Why this matters: Learn to determine when a buyer’s breach of a purchase agreement and escrow instructions entitles a seller to recover monetary losses and intelligently discuss a seller’s recovery of losses on a resale following their buyer’s breach of a purchase agreement.
First the seller needs a monetary loss
Consider a prospective buyer of a residence who is informed the seller has already entered into a purchase agreement to acquire a replacement residence. The seller is relying on the sale of their current residence to fund their purchase of the replacement residence.
The prospective buyer makes a written offer agreeing to pay cash for the seller’s equity and assume the existing mortgage, called a cash-to-loan transaction. The seller accepts the offer.
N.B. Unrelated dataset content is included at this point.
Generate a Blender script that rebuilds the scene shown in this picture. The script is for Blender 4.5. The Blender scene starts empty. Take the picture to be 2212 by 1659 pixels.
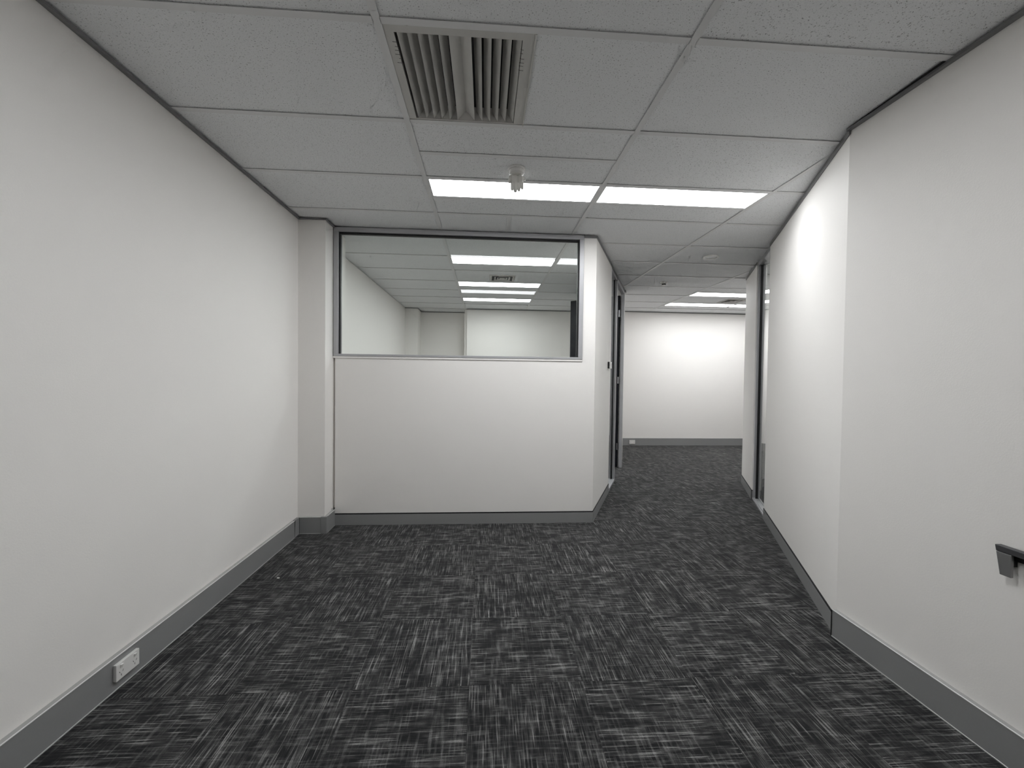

Escrow instructions are prepared and signed, and the buyer’s good-faith deposit is placed in escrow.
Later, as agreed, the buyer deposits additional funds in escrow. Although escrow is not yet ready to close, the buyer agrees to release some of the down payment money held in escrow so the seller can close their purchase of the replacement residence. The funds are released, and the seller acquires their new residence.
The seller vacates the residence the buyer has agreed to acquire and moves their family and belongings into the replacement residence.
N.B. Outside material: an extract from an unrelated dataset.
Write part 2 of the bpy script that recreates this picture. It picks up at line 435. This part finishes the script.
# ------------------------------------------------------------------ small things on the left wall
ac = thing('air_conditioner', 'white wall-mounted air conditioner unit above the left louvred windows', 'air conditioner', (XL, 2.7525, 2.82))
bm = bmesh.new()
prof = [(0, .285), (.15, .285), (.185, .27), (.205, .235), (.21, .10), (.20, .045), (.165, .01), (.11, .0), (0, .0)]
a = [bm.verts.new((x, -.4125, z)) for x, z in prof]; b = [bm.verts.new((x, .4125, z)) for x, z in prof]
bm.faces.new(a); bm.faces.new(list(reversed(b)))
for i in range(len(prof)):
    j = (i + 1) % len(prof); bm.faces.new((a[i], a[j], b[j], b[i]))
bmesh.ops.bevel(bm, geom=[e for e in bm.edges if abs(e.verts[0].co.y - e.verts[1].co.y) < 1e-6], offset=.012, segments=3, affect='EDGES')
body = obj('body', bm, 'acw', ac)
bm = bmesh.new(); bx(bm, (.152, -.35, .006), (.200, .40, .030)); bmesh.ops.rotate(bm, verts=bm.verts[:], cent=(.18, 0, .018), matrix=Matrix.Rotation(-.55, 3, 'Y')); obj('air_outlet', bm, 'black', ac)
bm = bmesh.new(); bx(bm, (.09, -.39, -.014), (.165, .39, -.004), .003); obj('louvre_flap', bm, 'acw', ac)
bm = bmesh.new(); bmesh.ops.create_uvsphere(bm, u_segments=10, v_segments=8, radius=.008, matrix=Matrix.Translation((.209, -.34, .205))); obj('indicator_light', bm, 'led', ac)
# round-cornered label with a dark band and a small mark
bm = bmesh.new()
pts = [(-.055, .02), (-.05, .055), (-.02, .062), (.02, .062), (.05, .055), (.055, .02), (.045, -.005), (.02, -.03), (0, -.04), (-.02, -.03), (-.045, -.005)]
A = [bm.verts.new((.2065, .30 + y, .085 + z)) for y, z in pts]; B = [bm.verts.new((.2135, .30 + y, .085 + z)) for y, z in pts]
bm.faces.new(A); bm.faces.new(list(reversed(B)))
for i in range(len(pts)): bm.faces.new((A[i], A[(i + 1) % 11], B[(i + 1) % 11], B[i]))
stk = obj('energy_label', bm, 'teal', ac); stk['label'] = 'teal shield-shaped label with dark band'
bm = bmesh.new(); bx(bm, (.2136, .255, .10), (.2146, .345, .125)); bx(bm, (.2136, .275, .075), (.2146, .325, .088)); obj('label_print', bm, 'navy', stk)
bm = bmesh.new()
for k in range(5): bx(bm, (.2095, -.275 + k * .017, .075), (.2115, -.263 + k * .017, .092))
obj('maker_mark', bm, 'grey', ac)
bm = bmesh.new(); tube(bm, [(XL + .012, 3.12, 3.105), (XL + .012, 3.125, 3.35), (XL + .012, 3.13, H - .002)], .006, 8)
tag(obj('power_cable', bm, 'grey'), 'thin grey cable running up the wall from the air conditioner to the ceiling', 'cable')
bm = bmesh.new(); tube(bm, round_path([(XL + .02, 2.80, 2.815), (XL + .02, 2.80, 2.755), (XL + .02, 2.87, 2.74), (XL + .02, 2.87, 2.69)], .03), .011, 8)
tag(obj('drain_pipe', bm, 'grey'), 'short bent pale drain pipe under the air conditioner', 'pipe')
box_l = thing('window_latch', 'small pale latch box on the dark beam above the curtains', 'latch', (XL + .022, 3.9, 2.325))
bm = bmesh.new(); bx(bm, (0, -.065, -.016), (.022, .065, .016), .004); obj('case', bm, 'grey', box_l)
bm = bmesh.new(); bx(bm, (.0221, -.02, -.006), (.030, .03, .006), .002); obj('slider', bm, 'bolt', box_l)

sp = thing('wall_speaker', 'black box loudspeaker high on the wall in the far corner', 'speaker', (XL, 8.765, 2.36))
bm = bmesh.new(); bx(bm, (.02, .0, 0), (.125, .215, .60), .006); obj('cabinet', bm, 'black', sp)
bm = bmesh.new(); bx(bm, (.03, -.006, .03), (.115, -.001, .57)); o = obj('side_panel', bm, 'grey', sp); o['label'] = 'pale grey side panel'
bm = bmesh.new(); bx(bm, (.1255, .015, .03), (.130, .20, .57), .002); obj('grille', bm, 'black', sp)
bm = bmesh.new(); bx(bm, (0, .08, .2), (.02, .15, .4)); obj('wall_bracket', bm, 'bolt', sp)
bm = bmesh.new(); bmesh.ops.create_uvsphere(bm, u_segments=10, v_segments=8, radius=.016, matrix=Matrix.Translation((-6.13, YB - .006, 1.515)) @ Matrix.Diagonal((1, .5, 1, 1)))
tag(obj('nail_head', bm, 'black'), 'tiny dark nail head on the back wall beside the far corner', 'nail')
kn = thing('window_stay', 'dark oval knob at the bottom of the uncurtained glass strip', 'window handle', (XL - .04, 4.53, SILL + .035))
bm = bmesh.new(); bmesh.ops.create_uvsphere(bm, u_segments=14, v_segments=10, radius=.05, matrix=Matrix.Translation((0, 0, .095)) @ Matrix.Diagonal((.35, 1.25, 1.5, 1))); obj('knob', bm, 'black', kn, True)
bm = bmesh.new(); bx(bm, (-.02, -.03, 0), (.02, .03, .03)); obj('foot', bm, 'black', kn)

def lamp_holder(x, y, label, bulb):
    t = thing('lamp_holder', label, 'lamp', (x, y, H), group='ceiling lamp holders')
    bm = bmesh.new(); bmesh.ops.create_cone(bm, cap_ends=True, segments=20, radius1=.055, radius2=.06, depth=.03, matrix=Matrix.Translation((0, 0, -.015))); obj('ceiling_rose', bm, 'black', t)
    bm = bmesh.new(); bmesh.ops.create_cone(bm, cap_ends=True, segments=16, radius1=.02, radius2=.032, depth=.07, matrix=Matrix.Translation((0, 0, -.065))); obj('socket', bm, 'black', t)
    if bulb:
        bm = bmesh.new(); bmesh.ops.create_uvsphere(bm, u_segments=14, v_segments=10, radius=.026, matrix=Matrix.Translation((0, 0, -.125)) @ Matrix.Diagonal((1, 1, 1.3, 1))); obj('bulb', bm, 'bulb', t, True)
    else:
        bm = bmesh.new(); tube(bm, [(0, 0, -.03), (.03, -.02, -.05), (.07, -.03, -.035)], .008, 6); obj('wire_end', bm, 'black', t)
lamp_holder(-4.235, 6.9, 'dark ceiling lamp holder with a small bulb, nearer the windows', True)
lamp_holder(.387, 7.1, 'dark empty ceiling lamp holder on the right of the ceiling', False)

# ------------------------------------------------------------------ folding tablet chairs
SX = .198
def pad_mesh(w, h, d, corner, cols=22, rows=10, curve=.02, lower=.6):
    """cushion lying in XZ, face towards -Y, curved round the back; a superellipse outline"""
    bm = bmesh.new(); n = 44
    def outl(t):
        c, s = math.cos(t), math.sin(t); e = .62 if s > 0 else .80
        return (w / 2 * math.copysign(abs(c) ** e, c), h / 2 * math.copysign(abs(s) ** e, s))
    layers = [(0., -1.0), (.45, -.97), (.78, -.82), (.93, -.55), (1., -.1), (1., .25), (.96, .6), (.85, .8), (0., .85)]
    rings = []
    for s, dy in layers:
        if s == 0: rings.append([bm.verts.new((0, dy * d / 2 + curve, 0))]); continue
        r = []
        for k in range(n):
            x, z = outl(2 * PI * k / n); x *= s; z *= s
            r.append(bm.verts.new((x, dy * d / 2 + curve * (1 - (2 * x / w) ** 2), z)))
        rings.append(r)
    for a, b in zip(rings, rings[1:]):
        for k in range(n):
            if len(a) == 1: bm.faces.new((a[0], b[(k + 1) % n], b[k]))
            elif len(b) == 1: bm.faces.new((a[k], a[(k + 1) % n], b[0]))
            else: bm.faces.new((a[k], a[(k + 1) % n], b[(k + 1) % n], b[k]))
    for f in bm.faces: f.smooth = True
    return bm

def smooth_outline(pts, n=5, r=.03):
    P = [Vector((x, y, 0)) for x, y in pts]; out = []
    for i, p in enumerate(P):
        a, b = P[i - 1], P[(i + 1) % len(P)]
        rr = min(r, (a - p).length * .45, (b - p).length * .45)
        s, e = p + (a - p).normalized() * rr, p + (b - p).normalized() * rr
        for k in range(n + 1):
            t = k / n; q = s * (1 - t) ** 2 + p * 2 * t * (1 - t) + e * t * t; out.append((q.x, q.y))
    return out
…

To consent to the buyer’s application to assume the seller’s existing mortgage, the lender demands a modification of the interest rate and payment schedule, and an assumption fee. The buyer refuses to proceed with the mortgage assumption and cancels escrow.
The buyer makes a demand on the seller to return all funds the buyer deposited into escrow, which the seller rejects.
The seller then makes a demand to be paid the funds remaining in escrow. The seller claims the buyer has forfeited all funds since they breached the purchase agreement by not assuming the mortgage on the terms demanded by the mortgage holder.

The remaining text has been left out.